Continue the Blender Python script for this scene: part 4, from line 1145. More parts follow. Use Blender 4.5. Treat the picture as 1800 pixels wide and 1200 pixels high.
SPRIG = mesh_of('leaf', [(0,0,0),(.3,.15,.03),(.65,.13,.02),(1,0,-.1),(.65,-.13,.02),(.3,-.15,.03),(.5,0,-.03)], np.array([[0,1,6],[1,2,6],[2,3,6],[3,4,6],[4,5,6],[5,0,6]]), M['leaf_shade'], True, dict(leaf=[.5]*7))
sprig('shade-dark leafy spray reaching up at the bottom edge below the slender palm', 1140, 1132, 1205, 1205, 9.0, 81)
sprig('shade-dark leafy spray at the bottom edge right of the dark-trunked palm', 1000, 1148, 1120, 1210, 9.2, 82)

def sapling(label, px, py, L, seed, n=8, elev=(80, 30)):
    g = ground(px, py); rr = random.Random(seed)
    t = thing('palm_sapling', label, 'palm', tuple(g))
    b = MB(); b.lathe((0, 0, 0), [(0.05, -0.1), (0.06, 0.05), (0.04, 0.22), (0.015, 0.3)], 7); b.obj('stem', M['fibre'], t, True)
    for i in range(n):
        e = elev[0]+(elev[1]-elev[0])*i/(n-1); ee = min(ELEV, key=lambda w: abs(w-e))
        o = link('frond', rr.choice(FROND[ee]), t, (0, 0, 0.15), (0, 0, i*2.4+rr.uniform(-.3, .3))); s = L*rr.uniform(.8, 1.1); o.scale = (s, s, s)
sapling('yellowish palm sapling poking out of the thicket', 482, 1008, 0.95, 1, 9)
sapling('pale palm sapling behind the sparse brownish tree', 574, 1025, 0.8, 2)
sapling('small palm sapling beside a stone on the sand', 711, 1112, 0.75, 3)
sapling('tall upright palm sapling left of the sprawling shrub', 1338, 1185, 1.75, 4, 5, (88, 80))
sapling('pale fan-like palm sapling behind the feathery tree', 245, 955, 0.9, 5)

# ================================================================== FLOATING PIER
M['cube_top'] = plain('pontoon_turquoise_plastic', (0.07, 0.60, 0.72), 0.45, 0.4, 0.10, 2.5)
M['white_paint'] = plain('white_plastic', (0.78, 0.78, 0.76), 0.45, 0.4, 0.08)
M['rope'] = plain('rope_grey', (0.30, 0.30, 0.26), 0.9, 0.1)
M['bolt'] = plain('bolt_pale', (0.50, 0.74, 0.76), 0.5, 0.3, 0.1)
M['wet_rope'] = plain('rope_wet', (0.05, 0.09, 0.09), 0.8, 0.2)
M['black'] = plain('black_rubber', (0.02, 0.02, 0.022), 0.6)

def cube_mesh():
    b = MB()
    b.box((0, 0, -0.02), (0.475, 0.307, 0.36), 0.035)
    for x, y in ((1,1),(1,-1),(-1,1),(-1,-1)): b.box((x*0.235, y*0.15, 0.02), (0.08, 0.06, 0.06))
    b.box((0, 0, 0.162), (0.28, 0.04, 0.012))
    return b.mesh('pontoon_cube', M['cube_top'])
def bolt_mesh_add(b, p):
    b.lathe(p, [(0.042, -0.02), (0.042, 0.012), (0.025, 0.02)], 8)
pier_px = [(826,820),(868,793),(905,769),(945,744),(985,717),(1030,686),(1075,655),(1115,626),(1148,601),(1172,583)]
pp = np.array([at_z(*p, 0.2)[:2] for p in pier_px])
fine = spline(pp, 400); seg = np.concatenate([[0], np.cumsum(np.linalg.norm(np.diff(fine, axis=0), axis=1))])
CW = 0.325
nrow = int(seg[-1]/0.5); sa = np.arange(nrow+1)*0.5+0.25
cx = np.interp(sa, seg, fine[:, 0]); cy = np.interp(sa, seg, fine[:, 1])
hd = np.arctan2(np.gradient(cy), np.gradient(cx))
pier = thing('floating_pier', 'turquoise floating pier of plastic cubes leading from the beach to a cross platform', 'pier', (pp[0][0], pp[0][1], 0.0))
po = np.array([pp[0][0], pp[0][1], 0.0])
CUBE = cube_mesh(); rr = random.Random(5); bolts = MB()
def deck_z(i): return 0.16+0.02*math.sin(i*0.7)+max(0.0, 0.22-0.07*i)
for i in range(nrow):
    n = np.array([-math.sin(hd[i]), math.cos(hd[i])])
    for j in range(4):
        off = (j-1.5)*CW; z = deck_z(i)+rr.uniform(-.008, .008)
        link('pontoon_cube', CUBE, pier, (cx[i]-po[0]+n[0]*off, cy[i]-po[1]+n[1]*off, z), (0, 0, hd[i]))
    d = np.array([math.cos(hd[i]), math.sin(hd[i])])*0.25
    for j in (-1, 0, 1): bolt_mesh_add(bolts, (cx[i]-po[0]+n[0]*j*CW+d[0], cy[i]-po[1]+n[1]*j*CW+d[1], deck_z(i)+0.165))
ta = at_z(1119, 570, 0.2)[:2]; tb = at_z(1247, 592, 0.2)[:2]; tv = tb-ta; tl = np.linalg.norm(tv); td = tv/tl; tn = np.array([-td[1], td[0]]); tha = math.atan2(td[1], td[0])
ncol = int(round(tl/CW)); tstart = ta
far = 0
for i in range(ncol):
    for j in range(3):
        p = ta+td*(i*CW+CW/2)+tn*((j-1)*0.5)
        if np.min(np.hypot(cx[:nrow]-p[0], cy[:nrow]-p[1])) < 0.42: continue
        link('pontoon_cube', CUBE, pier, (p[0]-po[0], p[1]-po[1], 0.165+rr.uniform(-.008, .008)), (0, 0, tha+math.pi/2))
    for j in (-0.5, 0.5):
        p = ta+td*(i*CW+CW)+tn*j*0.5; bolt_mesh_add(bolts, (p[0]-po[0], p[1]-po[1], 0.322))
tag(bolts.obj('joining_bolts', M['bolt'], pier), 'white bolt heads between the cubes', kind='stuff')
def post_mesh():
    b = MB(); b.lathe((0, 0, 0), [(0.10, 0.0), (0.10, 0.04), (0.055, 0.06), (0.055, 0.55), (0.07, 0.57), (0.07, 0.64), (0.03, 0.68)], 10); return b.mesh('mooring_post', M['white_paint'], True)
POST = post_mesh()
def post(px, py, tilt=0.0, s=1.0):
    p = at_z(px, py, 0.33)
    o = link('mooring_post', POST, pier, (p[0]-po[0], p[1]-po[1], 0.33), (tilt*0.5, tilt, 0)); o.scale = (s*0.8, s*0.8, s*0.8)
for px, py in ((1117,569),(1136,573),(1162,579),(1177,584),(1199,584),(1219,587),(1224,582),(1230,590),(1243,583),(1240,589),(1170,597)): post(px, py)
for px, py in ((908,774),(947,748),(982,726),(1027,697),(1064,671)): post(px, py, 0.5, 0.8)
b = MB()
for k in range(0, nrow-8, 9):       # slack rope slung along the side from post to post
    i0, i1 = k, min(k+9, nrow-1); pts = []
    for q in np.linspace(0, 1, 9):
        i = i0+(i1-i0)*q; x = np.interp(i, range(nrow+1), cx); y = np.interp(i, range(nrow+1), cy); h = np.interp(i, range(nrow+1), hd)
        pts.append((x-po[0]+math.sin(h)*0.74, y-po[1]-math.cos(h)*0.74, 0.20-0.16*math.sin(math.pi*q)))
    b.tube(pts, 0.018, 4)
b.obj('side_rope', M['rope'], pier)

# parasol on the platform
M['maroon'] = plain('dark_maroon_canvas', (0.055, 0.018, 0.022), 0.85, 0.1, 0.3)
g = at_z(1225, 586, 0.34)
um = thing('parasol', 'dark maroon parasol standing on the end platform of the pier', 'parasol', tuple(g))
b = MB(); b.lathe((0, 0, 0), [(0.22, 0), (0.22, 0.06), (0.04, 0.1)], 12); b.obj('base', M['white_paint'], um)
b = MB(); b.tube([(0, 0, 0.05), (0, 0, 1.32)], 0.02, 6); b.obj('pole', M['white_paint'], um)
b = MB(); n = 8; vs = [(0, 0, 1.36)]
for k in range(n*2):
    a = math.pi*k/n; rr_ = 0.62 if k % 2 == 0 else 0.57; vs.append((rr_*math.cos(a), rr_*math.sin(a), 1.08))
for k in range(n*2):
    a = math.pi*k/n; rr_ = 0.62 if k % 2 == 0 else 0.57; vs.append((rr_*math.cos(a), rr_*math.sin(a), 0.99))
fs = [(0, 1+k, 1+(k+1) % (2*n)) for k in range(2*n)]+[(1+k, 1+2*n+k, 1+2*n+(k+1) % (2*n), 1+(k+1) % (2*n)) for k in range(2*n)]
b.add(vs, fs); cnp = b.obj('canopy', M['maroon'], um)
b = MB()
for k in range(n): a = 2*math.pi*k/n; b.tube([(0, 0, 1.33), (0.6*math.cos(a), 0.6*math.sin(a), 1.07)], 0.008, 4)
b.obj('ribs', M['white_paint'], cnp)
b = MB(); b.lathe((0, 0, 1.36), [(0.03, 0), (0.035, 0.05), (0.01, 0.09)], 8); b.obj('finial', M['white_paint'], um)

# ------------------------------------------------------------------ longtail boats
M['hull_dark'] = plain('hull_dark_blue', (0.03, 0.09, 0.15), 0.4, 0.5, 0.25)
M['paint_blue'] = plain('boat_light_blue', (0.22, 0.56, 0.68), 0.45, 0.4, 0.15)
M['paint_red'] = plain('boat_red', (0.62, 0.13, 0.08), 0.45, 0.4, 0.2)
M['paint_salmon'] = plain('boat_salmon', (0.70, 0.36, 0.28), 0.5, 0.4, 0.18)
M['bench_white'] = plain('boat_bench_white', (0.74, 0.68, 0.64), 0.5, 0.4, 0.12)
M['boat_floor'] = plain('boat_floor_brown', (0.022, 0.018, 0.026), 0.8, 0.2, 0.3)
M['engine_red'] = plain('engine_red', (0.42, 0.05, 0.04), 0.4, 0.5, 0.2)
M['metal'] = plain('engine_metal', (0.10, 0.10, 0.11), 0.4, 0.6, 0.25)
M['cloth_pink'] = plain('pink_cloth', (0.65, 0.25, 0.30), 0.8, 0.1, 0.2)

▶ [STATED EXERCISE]
Select and copy every line of the listing with the word "from".

▶ [THE RESULT]
Continue the Blender Python script for this scene: part 4, from line 1145. More parts follow. Use Blender 4.5. Treat the picture as 1800 pixels wide and 1200 pixels high.
pier = thing('floating_pier', 'turquoise floating pier of plastic cubes leading from the beach to a cross platform', 'pier', (pp[0][0], pp[0][1], 0.0))
for k in range(0, nrow-8, 9):       # slack rope slung along the side from post to post